Another Code: Recollection é, sem sombra de dúvidas, uma bem-vinda revitalização de dois jogos que teriam se perdido no tempo, seja por conta da limitação no acesso, seja porque suas mecânicas se mostravam bem datadas para o momento atual. Mais do que isso, ao recriar ambas as histórias em uma única jornada, o jogo traz coesão narrativa, técnica e estética, algo que justifica sua existência e valoriza seu conteúdo. Mais do que uma forma de monetizar algo já existente, é como se a Nintendo desse uma nova chance para que essa história encontre seu público.

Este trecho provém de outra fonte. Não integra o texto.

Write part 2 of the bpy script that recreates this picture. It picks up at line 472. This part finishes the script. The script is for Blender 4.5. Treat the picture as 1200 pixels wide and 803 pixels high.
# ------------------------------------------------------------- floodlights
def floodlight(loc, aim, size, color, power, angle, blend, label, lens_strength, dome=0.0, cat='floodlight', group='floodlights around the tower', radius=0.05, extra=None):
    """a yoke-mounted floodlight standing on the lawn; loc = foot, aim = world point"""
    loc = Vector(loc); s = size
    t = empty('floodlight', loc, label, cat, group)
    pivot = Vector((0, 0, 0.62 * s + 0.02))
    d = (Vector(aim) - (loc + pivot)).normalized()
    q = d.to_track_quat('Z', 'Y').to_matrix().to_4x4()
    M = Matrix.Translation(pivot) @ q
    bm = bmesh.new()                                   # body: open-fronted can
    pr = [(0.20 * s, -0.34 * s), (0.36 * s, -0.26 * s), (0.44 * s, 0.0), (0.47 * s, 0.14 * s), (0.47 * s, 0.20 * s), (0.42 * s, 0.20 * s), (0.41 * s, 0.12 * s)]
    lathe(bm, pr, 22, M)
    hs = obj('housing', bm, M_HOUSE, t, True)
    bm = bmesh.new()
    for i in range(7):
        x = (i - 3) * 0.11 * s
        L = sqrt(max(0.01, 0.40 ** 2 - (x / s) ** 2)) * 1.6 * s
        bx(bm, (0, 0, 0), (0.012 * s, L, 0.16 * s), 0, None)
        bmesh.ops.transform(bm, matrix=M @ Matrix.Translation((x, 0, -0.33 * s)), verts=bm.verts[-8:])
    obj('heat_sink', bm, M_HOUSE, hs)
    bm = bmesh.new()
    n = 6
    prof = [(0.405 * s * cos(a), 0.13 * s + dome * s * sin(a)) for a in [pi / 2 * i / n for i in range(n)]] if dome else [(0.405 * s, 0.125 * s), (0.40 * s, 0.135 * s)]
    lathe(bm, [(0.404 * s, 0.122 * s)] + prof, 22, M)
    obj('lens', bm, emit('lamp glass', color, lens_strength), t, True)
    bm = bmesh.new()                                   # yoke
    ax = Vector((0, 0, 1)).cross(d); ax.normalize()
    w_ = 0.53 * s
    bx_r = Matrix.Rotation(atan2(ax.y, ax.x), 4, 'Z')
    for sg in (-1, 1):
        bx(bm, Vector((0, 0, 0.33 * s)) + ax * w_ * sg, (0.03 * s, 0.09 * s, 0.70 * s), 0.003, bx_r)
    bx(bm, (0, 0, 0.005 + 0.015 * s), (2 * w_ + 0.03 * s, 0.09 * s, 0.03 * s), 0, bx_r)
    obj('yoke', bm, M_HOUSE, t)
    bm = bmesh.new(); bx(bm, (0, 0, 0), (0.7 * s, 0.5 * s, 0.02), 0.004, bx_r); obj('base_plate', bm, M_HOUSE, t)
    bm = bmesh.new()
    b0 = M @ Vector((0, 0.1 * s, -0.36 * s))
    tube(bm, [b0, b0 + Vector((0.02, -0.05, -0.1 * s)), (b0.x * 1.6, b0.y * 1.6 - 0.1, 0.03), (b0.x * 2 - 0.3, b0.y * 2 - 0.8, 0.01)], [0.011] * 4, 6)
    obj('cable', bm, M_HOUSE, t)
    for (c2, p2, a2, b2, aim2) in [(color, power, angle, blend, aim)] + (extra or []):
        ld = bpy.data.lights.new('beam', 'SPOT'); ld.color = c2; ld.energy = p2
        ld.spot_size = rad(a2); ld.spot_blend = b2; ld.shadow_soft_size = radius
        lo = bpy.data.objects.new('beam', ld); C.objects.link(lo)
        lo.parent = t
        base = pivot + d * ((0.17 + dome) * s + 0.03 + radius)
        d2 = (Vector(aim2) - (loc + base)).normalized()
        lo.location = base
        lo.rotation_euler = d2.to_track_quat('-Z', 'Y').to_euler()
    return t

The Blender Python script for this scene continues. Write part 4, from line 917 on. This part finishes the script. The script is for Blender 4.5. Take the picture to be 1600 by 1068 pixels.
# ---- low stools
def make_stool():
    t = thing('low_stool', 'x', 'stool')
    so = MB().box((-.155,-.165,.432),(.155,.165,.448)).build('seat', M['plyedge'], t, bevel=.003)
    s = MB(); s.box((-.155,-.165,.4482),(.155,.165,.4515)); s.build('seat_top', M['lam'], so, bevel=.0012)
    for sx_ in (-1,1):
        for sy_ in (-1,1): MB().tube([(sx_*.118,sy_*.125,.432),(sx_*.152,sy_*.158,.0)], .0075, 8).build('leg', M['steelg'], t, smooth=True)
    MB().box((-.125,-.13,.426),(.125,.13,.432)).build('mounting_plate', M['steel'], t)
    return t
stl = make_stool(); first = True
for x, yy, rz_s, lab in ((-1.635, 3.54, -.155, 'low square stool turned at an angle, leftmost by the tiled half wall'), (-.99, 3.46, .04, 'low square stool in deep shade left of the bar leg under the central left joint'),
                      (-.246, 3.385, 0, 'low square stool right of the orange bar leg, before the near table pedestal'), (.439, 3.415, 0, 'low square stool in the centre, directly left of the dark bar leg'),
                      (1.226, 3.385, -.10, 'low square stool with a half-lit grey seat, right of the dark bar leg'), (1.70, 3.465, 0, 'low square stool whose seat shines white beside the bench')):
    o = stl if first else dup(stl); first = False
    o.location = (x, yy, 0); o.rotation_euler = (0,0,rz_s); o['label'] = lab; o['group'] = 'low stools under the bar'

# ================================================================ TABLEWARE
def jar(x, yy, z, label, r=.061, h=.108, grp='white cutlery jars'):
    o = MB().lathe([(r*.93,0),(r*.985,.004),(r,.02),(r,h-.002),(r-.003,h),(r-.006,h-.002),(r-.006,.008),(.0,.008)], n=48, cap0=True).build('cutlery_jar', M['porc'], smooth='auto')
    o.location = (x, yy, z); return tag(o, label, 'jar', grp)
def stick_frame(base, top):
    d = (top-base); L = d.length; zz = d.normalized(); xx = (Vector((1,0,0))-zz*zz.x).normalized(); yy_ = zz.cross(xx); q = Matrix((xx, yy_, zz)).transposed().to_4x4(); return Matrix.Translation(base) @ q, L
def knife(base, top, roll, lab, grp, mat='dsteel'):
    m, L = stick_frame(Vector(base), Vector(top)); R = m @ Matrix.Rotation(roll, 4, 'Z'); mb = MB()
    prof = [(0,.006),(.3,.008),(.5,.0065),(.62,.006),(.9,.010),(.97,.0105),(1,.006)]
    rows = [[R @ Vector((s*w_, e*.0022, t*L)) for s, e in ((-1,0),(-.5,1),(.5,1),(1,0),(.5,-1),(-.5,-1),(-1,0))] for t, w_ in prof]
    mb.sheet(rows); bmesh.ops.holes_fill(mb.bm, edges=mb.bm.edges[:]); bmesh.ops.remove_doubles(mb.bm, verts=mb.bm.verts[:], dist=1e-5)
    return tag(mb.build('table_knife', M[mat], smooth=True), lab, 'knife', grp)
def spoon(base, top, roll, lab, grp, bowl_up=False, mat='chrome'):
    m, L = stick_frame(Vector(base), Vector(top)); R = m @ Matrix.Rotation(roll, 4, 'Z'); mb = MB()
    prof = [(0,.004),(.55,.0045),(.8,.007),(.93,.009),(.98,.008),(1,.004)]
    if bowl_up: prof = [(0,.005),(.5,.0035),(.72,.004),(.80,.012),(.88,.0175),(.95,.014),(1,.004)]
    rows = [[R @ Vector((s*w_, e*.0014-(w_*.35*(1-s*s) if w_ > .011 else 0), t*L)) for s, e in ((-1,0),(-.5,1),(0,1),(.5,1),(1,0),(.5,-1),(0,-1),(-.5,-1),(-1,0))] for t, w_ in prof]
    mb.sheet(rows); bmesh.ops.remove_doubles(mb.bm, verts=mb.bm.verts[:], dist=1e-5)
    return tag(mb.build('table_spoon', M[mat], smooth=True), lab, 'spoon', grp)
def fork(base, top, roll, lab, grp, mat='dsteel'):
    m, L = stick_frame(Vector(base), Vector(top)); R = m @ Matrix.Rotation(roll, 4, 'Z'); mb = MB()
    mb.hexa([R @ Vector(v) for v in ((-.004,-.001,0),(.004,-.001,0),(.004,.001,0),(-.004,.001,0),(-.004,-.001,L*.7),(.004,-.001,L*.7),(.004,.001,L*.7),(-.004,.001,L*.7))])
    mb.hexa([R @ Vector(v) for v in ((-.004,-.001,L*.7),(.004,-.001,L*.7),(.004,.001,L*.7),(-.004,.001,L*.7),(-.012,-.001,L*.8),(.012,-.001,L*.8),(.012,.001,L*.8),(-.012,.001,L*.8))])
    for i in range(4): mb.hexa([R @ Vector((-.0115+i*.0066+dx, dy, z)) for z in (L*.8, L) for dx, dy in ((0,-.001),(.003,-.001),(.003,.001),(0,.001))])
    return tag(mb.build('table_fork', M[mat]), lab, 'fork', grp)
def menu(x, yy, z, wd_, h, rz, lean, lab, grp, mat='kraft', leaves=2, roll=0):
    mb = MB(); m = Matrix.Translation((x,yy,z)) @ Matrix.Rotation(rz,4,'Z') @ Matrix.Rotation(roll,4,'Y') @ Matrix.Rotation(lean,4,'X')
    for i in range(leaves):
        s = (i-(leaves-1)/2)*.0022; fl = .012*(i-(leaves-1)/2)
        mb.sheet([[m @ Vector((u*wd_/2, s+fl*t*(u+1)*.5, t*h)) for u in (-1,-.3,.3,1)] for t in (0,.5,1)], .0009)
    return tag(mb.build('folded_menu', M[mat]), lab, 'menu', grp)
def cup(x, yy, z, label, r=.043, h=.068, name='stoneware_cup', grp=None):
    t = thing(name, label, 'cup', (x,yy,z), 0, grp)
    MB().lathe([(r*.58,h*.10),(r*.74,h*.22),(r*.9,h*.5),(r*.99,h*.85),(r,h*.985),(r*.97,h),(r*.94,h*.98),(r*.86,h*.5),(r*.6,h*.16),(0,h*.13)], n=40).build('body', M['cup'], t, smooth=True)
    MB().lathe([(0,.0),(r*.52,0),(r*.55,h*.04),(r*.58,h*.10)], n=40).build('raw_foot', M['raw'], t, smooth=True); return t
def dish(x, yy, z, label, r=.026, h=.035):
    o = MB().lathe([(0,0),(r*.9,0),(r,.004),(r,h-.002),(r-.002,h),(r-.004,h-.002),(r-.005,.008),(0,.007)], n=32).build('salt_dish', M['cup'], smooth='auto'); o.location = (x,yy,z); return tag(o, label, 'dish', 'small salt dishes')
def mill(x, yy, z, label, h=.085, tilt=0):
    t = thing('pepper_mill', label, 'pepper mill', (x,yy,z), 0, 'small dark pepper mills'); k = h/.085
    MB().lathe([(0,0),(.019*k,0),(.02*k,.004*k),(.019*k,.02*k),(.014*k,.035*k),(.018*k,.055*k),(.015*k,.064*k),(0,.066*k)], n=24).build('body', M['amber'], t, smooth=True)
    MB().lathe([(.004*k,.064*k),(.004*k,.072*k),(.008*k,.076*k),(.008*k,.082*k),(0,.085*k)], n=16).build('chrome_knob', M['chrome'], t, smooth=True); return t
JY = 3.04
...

A simplificação da interatividade e as escolhas rígidas de design de mundo, porém, podem afastar os maiores adeptos de uma liberdade de exploração. As assistências guiadas, que dão dicas de solução de quebra-cabeças e de lugares para onde ir, são só mais uma mostra que o jogo se interessa pouco em provocar o seu público e garante que todos possam acompanhar, tal como foi idealizada, essa singela jornada de Ashley rumo ao amadurecimento, fazendo valer a máxima de que somente ao se dominar o passado é que podemos dar um passo adiante aqui no presente.

Another Code: Recollection foi lançado em 19 de janeiro de 2024 exclusivamente para o Nintendo Switch, e infelizmente sem localização para o nosso português.